**Requirements:**
Up to and including the line that contains "st['label'] = 'white", repeat each line of the data exactly, starting from the first.
>> START
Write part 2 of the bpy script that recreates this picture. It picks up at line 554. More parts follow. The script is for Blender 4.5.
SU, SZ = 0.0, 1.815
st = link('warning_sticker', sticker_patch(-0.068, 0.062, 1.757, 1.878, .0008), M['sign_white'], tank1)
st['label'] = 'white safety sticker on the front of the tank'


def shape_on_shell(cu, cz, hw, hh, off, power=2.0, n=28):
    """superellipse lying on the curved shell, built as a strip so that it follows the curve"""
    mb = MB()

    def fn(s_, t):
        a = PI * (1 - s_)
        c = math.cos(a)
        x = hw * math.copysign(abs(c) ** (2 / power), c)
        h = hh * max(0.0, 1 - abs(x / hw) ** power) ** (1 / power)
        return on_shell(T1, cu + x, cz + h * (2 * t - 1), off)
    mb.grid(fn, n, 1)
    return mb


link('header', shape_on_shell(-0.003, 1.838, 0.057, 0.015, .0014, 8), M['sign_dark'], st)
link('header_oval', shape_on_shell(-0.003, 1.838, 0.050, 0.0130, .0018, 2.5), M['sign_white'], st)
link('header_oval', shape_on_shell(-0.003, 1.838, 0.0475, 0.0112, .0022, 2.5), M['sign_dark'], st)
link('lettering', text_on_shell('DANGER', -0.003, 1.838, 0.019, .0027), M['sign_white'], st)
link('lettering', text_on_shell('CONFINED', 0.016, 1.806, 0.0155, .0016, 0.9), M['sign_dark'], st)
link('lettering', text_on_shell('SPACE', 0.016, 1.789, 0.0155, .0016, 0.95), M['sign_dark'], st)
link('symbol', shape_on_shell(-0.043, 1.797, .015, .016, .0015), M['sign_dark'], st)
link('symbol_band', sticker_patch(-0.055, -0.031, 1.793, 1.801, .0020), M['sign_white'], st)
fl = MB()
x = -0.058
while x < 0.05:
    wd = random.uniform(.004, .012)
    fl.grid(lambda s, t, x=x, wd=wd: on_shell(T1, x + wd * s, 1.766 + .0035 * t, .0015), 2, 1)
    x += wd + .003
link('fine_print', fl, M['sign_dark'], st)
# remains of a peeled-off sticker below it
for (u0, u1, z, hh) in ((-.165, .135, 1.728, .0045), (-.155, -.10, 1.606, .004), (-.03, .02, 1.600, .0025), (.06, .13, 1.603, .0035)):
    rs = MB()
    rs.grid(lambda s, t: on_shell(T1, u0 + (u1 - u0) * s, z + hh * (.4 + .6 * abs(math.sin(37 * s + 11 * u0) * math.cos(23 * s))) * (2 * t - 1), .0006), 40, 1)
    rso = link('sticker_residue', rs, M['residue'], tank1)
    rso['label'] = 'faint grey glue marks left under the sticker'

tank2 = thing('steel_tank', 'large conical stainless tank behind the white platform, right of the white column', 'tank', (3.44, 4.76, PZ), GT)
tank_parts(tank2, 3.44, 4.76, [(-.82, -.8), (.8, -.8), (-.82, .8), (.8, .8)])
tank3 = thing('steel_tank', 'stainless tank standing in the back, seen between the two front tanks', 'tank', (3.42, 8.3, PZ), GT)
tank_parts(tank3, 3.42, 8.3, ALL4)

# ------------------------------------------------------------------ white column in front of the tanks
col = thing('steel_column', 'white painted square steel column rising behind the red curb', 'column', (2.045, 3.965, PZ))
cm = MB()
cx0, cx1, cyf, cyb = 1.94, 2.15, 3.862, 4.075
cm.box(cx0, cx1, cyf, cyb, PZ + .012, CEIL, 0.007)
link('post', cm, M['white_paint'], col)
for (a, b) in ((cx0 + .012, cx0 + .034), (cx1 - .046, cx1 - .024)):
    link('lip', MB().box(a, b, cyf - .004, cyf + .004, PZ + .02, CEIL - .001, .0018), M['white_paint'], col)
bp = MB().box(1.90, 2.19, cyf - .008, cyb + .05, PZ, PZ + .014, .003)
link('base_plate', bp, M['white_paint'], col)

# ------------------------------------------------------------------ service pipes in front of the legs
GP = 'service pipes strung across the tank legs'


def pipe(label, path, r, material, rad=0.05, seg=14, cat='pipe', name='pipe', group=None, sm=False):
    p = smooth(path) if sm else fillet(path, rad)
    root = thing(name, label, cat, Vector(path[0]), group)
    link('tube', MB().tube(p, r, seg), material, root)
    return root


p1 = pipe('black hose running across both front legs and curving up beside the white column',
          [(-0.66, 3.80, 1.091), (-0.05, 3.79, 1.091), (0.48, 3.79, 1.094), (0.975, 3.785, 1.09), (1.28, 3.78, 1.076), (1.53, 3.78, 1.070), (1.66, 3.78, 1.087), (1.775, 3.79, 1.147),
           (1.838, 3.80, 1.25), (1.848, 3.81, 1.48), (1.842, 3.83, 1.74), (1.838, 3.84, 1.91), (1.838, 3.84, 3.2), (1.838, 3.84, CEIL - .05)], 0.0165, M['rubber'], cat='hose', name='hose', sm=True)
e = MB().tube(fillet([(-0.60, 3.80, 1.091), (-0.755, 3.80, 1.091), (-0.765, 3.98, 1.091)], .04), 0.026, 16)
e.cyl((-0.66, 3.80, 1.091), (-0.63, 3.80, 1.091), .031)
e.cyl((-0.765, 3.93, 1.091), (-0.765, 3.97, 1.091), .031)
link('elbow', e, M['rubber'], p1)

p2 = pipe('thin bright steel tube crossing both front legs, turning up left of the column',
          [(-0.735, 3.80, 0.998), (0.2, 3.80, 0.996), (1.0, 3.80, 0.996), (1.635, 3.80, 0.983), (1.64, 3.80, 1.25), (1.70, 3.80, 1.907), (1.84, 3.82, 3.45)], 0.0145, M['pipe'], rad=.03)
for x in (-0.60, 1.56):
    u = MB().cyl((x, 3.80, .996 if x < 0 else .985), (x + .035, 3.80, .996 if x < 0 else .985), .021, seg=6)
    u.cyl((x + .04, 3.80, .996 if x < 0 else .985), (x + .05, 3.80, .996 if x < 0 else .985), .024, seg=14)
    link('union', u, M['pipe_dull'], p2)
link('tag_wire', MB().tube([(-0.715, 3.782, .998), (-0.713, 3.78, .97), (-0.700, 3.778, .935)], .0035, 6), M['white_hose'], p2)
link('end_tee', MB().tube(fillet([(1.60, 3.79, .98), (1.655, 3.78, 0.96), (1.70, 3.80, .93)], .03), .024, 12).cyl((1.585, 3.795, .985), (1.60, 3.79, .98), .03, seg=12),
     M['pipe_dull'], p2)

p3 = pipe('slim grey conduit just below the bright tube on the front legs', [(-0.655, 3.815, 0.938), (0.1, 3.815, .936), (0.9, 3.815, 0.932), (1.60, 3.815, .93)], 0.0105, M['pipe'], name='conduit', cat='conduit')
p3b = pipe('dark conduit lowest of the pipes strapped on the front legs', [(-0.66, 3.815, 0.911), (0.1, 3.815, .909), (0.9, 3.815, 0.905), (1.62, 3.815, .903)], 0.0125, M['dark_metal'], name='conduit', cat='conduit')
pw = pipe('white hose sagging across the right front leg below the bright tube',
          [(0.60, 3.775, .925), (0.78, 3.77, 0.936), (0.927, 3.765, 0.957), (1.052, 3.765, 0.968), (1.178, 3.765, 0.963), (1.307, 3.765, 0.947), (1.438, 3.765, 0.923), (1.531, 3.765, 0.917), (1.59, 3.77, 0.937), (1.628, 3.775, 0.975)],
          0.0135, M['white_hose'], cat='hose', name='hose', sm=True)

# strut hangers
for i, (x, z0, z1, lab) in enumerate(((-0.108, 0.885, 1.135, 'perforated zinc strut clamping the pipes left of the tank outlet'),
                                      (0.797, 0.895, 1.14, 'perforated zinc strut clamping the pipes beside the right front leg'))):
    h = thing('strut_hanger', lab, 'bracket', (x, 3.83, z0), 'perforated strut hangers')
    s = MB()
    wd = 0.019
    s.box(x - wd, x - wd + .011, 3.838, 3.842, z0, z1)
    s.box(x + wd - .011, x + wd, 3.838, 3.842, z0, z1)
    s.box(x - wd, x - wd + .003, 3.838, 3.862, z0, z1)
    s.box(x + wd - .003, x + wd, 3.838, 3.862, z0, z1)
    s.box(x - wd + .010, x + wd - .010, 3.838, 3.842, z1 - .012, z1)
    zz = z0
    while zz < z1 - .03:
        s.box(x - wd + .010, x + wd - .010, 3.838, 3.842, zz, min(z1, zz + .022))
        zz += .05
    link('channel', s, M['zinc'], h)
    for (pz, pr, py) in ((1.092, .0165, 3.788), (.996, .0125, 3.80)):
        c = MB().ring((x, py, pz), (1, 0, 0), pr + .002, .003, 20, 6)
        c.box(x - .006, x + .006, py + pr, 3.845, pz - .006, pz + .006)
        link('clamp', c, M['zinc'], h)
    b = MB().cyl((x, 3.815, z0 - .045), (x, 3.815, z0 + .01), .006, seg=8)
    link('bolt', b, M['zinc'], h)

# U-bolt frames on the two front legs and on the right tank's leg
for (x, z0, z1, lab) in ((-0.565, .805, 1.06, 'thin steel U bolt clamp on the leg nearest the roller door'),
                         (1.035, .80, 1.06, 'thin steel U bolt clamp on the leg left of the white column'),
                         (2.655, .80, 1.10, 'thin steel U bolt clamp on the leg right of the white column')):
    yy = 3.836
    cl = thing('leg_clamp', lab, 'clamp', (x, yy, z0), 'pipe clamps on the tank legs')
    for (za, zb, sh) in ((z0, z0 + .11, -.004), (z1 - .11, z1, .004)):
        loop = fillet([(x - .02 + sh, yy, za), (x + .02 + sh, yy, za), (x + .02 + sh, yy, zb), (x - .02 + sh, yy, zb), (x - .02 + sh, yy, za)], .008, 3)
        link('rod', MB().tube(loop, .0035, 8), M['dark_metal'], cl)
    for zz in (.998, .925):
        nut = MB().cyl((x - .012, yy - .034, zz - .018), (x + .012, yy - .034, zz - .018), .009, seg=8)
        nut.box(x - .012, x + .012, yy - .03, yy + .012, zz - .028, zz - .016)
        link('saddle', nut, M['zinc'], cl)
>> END
**Written answer:**
Write part 2 of the bpy script that recreates this picture. It picks up at line 554. More parts follow. The script is for Blender 4.5.
SU, SZ = 0.0, 1.815
st = link('warning_sticker', sticker_patch(-0.068, 0.062, 1.757, 1.878, .0008), M['sign_white'], tank1)
st['label'] = 'white safety sticker on the front of the tank'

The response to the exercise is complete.